As queixas da Polícia Civil
Se os números citados pelo presidente da Associação dos Delegados de Polícia do Estado de São Paulo, Sérgio Marques Roque, ao criticar a política salarial do governo paulista para o setor, estiverem certos, é realmente preocupante a situação atual da Polícia Civil de São Paulo. Em entrevista publicada pelo Estado nessa segunda-feira, ele afirmou que cerca de 90% dos investigadores da Secretaria da Segurança Pública exercem outra profissão para completar a renda. É por isso, segundo ele, que a atividade policial tende a se converter em “bico”, comprometendo a segurança da população.
Na semana passada, investigadores e delegados fizeram uma greve parcial de 40 horas, acusando o governo estadual de tratá-los a pão e água, pedindo aumento real e reivindicando a correção das aposentadorias. Os delegados alegam que seus vencimentos sofreram uma desvalorização de 58% nos últimos cinco anos, e que não receberam qualquer reajuste em 2006 e 2007. Os investigadores alegam não ter aumento real há 14 anos.
Além da greve de advertência, as duas categorias, integradas por servidores estatutários, entraram com um pedido de negociação no Tribunal Regional do Trabalho (TRT), o que é inédito. Isso só foi possível porque há quase um ano o Supremo Tribunal Federal mandou aplicar à administração pública a mesma legislação que disciplina as greves da iniciativa privada, até que o Congresso regulamente o direito de greve do funcionalismo público.
A exemplo dos sindicatos de delegados e investigadores paulistas, outras entidades sindicais do funcionalismo público descobriram nessa decisão do Supremo a brecha jurídica que lhes permite levar questões salariais para a Justiça do Trabalho. Graças a essa estratégia, uma vez aceito o pedido de negociação pelo TRT, o Executivo é obrigado a se manifestar formalmente. Esse foi um dos motivos que levaram a Secretaria da Segurança Pública a divulgar, no final da semana passada, uma nota refutando os números da Associação dos Delegados de Polícia de São Paulo. A nota informa que o governador José Serra “nunca evitou o diálogo”, que as autoridades estaduais já realizaram sete reuniões este ano com entidades representativas da Polícia Civil e que os 125 mil policiais civis, militares e técnico-científicos receberam um aumento médio de 23,43% em 2007. “O menor salário de investigador subiu de R$ 444,64 para R$ 1.757,82, um aumento real de 57,79%”, diz o documento.

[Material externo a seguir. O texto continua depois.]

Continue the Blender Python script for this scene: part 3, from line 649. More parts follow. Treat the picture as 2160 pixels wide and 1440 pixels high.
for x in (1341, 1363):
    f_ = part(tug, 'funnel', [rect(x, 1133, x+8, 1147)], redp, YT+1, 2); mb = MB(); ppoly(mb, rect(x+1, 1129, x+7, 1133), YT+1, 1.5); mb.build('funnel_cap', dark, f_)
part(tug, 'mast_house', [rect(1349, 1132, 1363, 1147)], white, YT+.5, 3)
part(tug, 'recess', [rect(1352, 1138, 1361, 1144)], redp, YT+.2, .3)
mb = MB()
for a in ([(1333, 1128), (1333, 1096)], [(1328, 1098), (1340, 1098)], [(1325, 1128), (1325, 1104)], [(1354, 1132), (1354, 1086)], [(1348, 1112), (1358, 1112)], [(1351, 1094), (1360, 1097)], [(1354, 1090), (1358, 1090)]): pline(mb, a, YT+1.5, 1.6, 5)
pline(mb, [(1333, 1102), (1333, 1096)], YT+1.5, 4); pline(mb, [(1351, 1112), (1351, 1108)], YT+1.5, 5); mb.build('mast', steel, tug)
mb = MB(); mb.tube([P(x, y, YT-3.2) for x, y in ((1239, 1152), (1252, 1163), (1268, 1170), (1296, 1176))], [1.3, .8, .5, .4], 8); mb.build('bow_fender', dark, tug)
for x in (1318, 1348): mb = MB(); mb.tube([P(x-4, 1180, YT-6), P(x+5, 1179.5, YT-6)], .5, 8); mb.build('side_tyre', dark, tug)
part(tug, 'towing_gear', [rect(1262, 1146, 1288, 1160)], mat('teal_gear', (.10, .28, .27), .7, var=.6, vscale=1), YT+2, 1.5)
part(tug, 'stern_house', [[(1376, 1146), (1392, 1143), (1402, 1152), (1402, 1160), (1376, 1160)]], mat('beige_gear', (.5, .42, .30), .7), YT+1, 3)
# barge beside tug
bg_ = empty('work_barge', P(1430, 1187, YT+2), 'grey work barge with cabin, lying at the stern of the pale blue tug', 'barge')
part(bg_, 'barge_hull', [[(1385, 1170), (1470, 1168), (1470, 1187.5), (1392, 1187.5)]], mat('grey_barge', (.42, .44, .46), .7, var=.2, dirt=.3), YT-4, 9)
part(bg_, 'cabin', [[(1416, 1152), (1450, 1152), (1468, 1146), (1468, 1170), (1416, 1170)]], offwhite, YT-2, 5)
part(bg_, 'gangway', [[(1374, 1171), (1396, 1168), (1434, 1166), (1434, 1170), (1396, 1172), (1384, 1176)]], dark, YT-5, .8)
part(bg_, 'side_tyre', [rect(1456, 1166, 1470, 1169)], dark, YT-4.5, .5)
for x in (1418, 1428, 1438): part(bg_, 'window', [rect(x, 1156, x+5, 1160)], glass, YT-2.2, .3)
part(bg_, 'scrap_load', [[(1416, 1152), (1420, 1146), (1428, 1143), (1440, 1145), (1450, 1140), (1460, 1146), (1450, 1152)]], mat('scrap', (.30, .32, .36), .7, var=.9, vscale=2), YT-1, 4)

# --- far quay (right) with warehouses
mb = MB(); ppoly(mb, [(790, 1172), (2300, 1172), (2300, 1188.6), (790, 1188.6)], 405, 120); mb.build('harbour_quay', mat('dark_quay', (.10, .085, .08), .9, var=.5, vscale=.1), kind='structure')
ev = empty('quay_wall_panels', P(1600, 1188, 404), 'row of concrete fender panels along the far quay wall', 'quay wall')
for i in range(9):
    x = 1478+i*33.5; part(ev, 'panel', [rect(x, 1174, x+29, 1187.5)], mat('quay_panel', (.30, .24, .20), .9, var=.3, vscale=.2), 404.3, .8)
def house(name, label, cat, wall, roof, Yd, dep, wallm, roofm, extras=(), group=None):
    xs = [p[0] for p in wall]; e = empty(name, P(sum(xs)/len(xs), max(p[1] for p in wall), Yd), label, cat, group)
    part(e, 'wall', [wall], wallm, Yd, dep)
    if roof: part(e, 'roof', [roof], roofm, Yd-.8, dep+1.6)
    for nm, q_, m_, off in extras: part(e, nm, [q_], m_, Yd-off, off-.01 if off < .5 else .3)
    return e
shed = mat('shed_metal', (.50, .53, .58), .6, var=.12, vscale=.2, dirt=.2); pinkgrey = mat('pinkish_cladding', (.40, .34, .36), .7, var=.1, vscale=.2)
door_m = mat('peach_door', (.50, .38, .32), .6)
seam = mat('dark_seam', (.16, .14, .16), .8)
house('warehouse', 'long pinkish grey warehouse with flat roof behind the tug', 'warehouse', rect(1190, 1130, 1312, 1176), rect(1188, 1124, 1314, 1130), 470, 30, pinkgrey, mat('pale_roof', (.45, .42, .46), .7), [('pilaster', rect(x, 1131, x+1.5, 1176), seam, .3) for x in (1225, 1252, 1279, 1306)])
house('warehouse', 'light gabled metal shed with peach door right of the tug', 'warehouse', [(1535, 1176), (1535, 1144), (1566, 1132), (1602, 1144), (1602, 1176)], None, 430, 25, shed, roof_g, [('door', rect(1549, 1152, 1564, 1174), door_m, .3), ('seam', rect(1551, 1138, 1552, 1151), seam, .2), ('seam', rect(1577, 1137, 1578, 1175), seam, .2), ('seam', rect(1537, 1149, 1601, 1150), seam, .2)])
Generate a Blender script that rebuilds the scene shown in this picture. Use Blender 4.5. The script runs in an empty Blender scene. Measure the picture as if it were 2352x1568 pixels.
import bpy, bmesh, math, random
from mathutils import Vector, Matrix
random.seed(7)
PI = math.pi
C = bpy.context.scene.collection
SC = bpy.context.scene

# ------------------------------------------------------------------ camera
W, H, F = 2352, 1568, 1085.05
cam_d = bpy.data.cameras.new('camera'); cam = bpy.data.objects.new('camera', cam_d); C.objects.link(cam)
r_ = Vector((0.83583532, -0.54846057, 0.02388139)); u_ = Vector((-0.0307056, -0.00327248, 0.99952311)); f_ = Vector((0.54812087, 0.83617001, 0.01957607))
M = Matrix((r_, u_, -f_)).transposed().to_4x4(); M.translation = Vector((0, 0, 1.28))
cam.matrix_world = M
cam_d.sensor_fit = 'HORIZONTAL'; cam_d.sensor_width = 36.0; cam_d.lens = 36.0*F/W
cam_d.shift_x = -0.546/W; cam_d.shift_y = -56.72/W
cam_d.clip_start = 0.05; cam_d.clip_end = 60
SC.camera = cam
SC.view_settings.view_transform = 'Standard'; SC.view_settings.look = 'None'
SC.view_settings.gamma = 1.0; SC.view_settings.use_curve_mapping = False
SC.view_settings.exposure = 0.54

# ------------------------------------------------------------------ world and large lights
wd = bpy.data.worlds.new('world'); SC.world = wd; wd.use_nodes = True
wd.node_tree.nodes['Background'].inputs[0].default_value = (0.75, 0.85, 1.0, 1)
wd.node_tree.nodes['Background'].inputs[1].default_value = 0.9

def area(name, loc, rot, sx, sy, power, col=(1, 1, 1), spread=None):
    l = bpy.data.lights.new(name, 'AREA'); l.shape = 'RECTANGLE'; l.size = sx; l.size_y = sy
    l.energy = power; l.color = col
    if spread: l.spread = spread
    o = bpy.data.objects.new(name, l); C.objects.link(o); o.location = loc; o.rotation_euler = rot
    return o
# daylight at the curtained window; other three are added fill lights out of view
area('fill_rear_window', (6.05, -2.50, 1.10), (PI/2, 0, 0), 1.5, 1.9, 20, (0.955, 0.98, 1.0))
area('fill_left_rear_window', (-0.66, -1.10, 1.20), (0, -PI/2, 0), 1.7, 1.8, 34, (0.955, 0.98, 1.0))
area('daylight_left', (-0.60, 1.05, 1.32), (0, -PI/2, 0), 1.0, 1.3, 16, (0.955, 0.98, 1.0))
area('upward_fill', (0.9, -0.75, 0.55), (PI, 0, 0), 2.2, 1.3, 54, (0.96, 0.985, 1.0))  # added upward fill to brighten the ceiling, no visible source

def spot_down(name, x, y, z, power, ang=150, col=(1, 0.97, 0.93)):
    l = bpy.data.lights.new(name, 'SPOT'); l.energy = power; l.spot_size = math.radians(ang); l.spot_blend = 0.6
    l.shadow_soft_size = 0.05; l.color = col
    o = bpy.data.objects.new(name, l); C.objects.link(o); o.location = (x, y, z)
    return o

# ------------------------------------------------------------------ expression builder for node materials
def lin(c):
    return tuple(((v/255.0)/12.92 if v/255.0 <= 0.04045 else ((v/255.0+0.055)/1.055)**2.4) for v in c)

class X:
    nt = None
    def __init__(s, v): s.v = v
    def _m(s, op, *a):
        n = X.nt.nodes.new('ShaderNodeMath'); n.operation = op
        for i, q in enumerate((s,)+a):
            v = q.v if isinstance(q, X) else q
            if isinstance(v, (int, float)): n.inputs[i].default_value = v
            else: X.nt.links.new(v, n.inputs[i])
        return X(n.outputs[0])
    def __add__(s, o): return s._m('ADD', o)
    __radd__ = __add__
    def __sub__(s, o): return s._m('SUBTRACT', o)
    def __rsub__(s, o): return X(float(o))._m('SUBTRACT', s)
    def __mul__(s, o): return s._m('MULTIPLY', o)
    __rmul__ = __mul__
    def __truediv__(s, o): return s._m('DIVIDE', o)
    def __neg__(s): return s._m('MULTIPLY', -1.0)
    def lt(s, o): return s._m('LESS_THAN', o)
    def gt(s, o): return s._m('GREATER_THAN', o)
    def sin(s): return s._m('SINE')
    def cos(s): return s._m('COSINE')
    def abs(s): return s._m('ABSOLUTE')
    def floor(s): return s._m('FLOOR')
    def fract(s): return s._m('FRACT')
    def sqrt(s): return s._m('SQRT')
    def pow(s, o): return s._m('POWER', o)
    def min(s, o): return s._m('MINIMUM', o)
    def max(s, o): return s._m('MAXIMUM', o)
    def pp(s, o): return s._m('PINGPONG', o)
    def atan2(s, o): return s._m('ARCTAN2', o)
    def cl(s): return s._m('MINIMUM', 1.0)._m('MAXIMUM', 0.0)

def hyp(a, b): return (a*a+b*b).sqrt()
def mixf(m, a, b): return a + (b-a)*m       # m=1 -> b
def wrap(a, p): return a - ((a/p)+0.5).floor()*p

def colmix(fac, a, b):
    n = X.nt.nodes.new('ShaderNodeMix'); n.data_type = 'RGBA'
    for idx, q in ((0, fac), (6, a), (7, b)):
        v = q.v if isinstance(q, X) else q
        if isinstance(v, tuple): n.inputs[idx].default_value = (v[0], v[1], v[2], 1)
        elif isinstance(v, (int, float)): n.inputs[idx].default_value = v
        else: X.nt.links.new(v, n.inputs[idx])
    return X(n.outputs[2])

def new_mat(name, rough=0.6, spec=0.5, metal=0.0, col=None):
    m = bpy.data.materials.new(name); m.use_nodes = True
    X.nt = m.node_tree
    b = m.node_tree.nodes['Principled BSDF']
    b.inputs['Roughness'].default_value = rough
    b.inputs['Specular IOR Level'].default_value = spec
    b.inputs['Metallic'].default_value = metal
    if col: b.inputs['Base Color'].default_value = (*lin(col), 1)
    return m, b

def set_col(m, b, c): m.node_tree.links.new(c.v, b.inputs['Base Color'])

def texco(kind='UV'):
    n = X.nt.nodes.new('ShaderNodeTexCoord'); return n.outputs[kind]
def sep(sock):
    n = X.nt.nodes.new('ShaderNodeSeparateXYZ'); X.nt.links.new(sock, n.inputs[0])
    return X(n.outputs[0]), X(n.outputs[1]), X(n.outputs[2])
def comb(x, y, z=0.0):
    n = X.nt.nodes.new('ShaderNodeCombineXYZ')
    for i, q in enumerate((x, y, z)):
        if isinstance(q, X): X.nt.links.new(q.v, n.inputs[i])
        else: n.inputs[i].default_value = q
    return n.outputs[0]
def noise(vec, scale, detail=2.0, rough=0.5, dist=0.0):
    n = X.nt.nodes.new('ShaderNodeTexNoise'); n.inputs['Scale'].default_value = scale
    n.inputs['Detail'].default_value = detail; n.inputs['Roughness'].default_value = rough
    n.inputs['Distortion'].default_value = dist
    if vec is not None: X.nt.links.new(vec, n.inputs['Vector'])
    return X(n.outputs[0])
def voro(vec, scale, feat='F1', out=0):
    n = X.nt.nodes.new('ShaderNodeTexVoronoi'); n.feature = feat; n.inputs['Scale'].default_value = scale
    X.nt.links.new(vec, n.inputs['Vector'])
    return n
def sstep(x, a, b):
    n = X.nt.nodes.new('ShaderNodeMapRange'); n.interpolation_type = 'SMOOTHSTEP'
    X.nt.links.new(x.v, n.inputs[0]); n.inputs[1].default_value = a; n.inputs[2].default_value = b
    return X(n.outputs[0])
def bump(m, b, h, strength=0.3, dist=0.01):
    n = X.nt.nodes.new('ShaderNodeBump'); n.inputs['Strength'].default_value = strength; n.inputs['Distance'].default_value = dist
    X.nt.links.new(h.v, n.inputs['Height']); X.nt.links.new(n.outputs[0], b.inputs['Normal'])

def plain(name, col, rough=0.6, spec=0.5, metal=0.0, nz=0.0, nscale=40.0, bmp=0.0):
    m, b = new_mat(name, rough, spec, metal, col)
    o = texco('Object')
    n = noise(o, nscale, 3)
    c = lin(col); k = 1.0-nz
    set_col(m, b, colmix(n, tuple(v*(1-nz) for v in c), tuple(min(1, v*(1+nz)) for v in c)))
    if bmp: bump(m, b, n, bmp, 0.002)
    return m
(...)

Investigadores e delegados dizem que a informação é incorreta e que o aumento foi concedido a título de gratificação, não sendo extensivo a aposentados e pensionistas. Eles também alegam que o governo vem investindo proporcionalmente muito mais na Polícia Militar do que na Polícia Civil. Citando um estudo do Instituto São Paulo Contra a Violência, uma conceituada ONG do setor, o delegado Sérgio Marcos Roque afirma que, por falta de recursos e condições de trabalho, apenas 5% das ocorrências policiais são investigadas. “Não dá para mascarar. Suponhamos que a pessoa vá ao distrito policial à noite. Tem lá um delegado, um escrivão e dois investigadores. A pessoa diz que a casa foi furtada ou roubada. A lei manda que o delegado se desloque para o local e colha todos os vestígios do crime, junto com a perícia. Só que o delegado não pode sair da unidade”, conclui.
A nota oficial do governo rebate essas críticas, lembrando que as estatísticas da Secretaria da Segurança Pública têm registrado um acentuado declínio em quase todos os índices de criminalidade. “Ele (o delegado Sérgio Roque) parece acreditar que quanto menos a polícia investiga, mais esclarece crimes. Será por falta de investigação que a Polícia Civil recuperou os quadros do Masp e da Pinacoteca em tempo recorde, além de ter esclarecido o caso Isabella?”, diz a nota.
Esse é o tipo de polêmica em que os dois lados podem ter razão. De fato, os números mostram que aumentou a eficiência da polícia no combate à criminalidade. Mas os vencimentos dos delegados e investigadores paulistas estão muito abaixo daqueles que são pagos pela Polícia Federal e por outros órgãos policiais no resto do País.